More than ever before South Africa needs a thriving publicly-owned economic sector to drive national transformation and development imperatives destined for lifting the quality of life of our people. The CC therefore reiterated the SACP’s strong opposition to privatisation at Eskom, as well as to the privatisation of our national broadband spectrum, rail, water, Telkom and other strategic infrastructure, among others.
6. Alignment of monetary and fiscal policies as well as the broader macro-policy framework to support national production development and decent work, inclusive of employment growth. In this regard, the CC resolutely reaffirmed the SACP’s policy position for the South African Reserve Bank Act to be amended in line with our Constitution to make explicit employment growth targeting, promote transparency and give accountability full play towards this national imperative on the part of the Bank.
7. Financial sector transformation, containing, as part of the whole, decisive measures to direct investment into the productive sectors of the economy, including through prescribed assets, to create decent work and grow employment. As an indispensible part of this national imperative, South Africa must pursue a thriving co-operative baking system for the benefit of the workers and the poor – the overwhelming majority of our people.
8. Development of the co-operative sector, and the solidarity economy at large, and thus adequate legislative, incentives, capacity building and other forms of material support for co-operatives to thrive across the economy.
9. Review outsourced services, on a state-wide basis, to roll-back the hollowing out of the organic capacity and strategic discipline of the state by state capture and other forms of corruption, and build a capable national democratic developmental state, support the development of the co-operative sector as well as small and medium enterprises. The Department of Small Businesses must be renamed the Department of Co-operatives Development and Small Businesses.
The importance of thorough Alliance consultation and inclusive public policy making processes cannot be overemphasised.

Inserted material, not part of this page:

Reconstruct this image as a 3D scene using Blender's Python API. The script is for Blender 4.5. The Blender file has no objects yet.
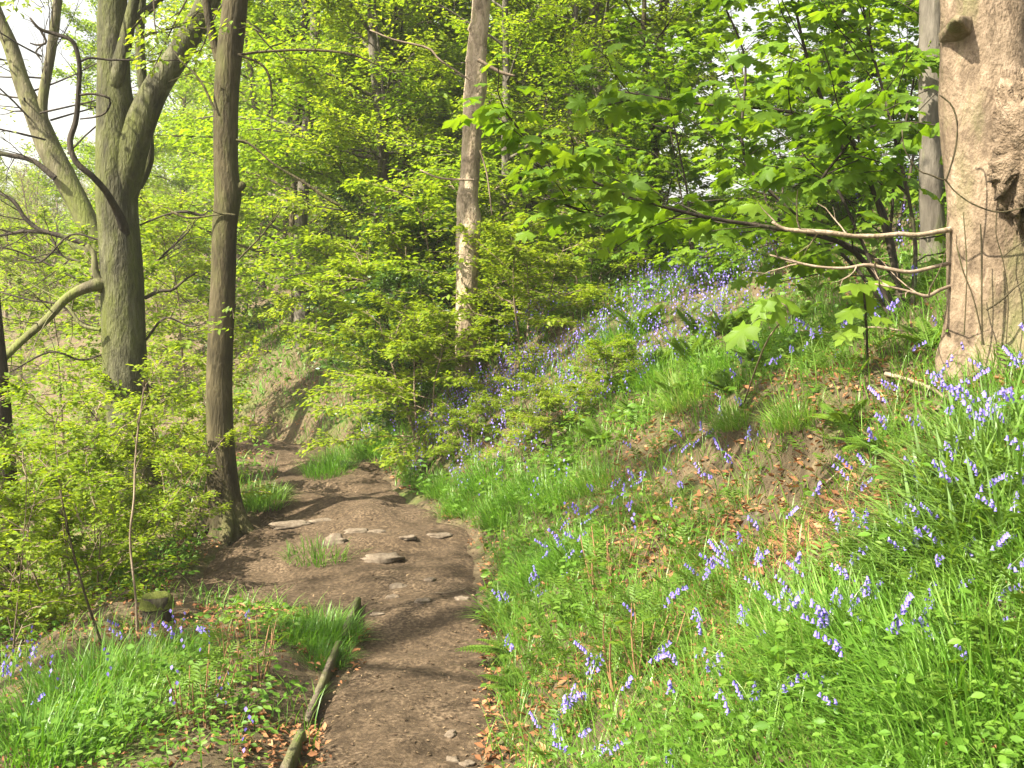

Enactment of Copyright and Performers’ Protection Amendment Bills
The SACP is calling upon the President to sign the Copyright and Performers’ Protection Amendment Bills into law. At present many artists find themselves obliged to sign contracts with record companies, producers or distributors/publishers that deprive them of royalty payments for their work. The enactment of the Bills will create mechanisms for the artists to receive a fair share of royalties and prohibit unfair contracts. The exploitation of our artists must be brought to an end.
The SACP is calling upon our artists to come together, protect their labour and work together to resolve problems if there are any among themselves and in public policy formulation.
National Health Insurance
The SACP will continue mobilising our structures and society at large, working together with our allies, to support the introduction of the National Health Insurance.
The power of unity
It is going to be difficult to overcome all the challenges our society is faced with unless the ANC and the Alliance are united. In the coming period the SACP will be focusing on ensuring that this unity of purpose is realised, as part of our programme to forge a widest possible patriotic front, in addition to building a popular left front.
Special National Congress
The CC has thoroughly prepared for the Special National Congress to be held in the first half of December 2019. Between now and then SACP provinces, districts and branches as well as the Young Communist League of South Africa will be engaging on the wide range of discussion papers. Further details of the Special National Congress will be announced in due course.